[Scene script records]
## start

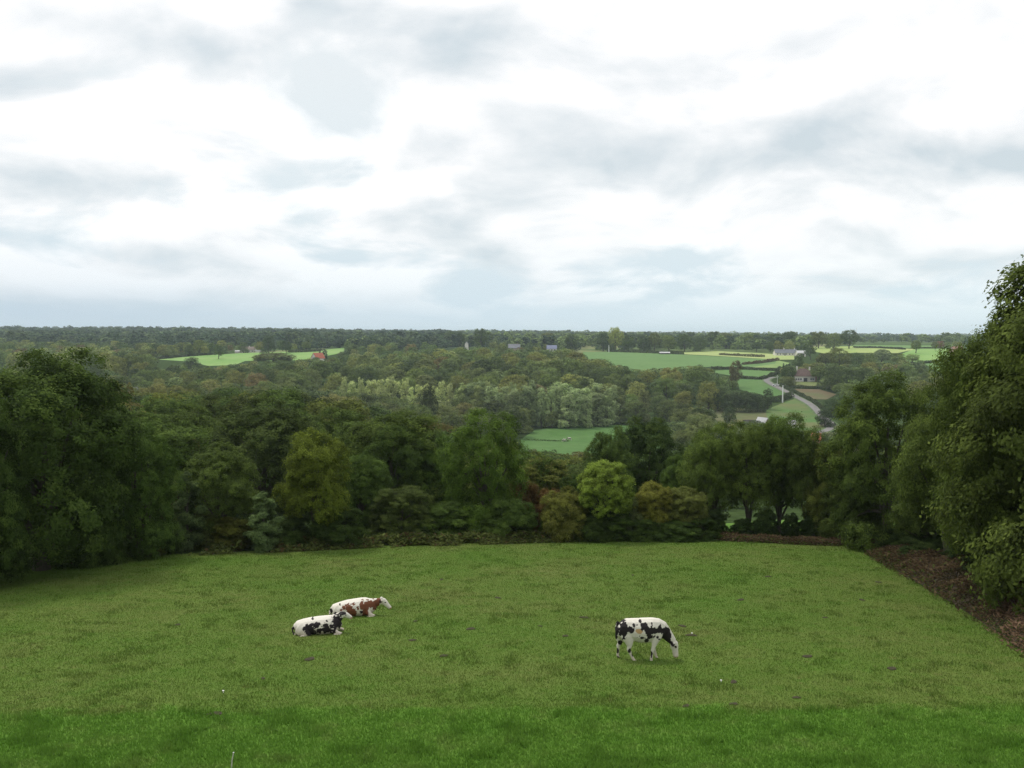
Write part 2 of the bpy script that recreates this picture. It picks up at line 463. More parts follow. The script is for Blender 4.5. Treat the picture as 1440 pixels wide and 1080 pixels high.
def leaf_quads(P, Nn, s, rng, asp=.5):
    n = len(P); t = unit(np.cross(Nn, rng.normal(size=(n, 3)))); b = np.cross(Nn, t)
    s = (s * rng.uniform(.65, 1.35, n))[:, None]
    V = np.empty((n, 4, 3)); V[:, 0] = P - t * s; V[:, 1] = P + b * s * asp; V[:, 2] = P + t * s; V[:, 3] = P - b * s * asp
    return V.reshape(-1, 3)
def trunk_quads(kind, rng, cen_p, rough=False):
    K = KINDS[kind]; top = K['cz'] + K['rz'] * .35
    r0 = .34 if kind not in ('poplar', 'cone', 'shrub') else .17
    zs = np.linspace(-.35, top, 7)
    path = np.stack([np.cumsum(rng.normal(0, .09, 7)), np.cumsum(rng.normal(0, .09, 7)), zs], 1); path[0, :2] = path[1, :2] = 0
    rad = r0 * (1 - .8 * (zs + .35) / (top + .35)); rad[0] *= 1.35
    q = tube_quads(path, rad, 6 if rough else 9)
    for c in cen_p[rng.permutation(len(cen_p))[:(5 if rough else 14)]]:
        k = rng.uniform(.25, .65); j = int(k * 6); s = path[j]
        if c[2] < s[2] - 1.0: s = path[1]
        mid = (s + c) / 2 + np.array([0, 0, .25]) + rng.normal(0, .15, 3)
        q += tube_quads([s, mid, s + (c - s) * .96], [rad[j] * .55, rad[j] * .35, .03], 5)
    return np.array(q)
PROTO = {}
def make_proto(key, kind, seed, n, leaf, single=False):
    rng = np.random.default_rng(seed)
    P, Nn, tint, cp, cr = crown_points(kind, rng, n)
    V = leaf_quads(P, Nn, leaf, rng); T = trunk_quads(kind, rng, cp, single)
    zt = np.percentile(P[:, 2], 99.7); k = 10.0 / zt
    V *= k; T *= k; P = P * k
    w = np.percentile(np.hypot(P[:, 0], P[:, 1]), 97) * 2
    d = dict(width=w)
    if single:
        nq, tq = len(V) // 4, len(T) // 4
        d['mesh'] = np_mesh('tree', np.concatenate([V, T]), nq + tq, 4, [LEAF, BARK], attr=np.concatenate([tint, np.ones(tq)]), mat_index=np.concatenate([np.zeros(nq), np.ones(tq)]))
    else:
        d['crown'] = np_mesh('crown', V, len(V) // 4, 4, [LEAF], attr=tint)
        d['trunk'] = np_mesh('trunk', T, len(T) // 4, 4, [BARK])
    PROTO[key] = d
for k, (kind, seed, n, leaf) in {
    'oak_a': ('oak', 1, 120000, .070), 'oak_b': ('oak', 2, 80000, .080), 'oak_c': ('oak', 3, 80000, .080), 'ash_a': ('ash', 4, 150000, .056), 'ash_b': ('ash', 5, 70000, .080),
    'dome_a': ('dome', 6, 60000, .088), 'bushy_a': ('bushy', 7, 110000, .068), 'bushy_b': ('bushy', 8, 110000, .068), 'row_a': ('row', 9, 80000, .076), 'row_b': ('row', 10, 80000, .076),
    'cone_a': ('cone', 11, 32000, .09), 'shrub_a': ('shrub', 12, 80000, .115), 'shrub_b': ('shrub', 13, 80000, .115)}.items():
    make_proto(k, kind, seed, n, leaf)
for k, (kind, seed, n, leaf) in {
    'mid_oak_a': ('wood', 21, 12000, .155), 'mid_oak_b': ('wood', 22, 12000, .155), 'mid_oak_c': ('wood', 23, 12000, .155), 'mid_ash': ('ash', 24, 12000, .14), 'mid_bushy': ('oak', 25, 12000, .15),
    'mid_dome': ('dome', 26, 9000, .18), 'mid_poplar_a': ('poplar', 27, 7000, .15), 'mid_poplar_b': ('poplar', 28, 7000, .15), 'mid_cone': ('cone', 29, 4000, .18), 'mid_shrub': ('shrub', 30, 8000, .24)}.items():
    make_proto(k, kind, seed, n, leaf)
    make_proto(k + '_one', kind, seed, n, leaf, True)

LEAF_GAIN = 1.85    # palette to leaf reflectance
TREES = []          # what stands where: for the visibility pass
def place_tree(name, proto, x, y, top, width, color, label, group=None, cat='tree', parts=True, rz=None, base=None):
    z = h1(x, y) if base is None else base
    pr = PROTO[proto] if parts else PROTO[proto + '_one']
    sx = width / pr['width']; sz = max(top - z, 1.0) / 10.0
    rz = random.uniform(0, 6.28) if rz is None else rz
    jit = random.uniform(.92, 1.08); color = tuple(c * LEAF_GAIN * jit * w * random.uniform(.98, 1.02) for c, w in zip(color, (1.06, 1.0, .9)))
    if parts:
        o = empty(name, (x, y, z - .05), rz); o.scale = (sx, sx, sz)
        c = link('crown', pr['crown'], o); c.color = (*color, 1)
        link('trunk', pr['trunk'], o)
    else:
        o = link(name, pr['mesh'], None, (x, y, z - .05)); o.rotation_euler = (0, 0, rz); o.scale = (sx, sx, sz); o.color = (*color, 1)
    return tag(o, label, cat, group)

DARK, MID, OLIVE, YEL, PALE, RED, BRIGHT, DEEP = (.031, .056, .013), (.044, .078, .017), (.070, .082, .018), (.120, .155, .028), (.105, .140, .080), (.095, .042, .020), (.066, .115, .022), (.022, .040, .012)
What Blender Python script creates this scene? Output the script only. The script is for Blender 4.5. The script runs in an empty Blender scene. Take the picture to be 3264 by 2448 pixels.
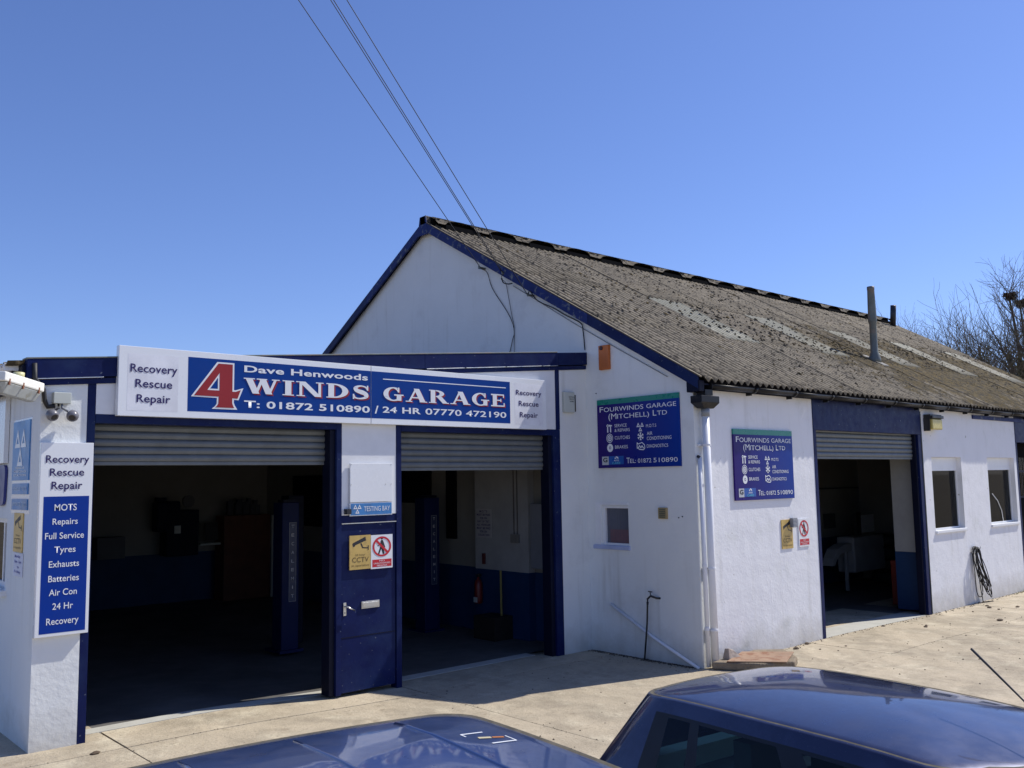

## end

**TASK DESCRIPTION**
Gather each line of the listing containing the word "empty" and show it.

**RESPONSE TO THIS EXERCISE**
    V = np.empty((n, 4, 3)); V[:, 0] = P - t * s; V[:, 1] = P + b * s * asp; V[:, 2] = P + t * s; V[:, 3] = P - b * s * asp
        o = empty(name, (x, y, z - .05), rz); o.scale = (sx, sx, sz)
What Blender Python script creates this scene? Output the script only. The script is for Blender 4.5. The script runs in an empty Blender scene. Take the picture to be 3264 by 2448 pixels.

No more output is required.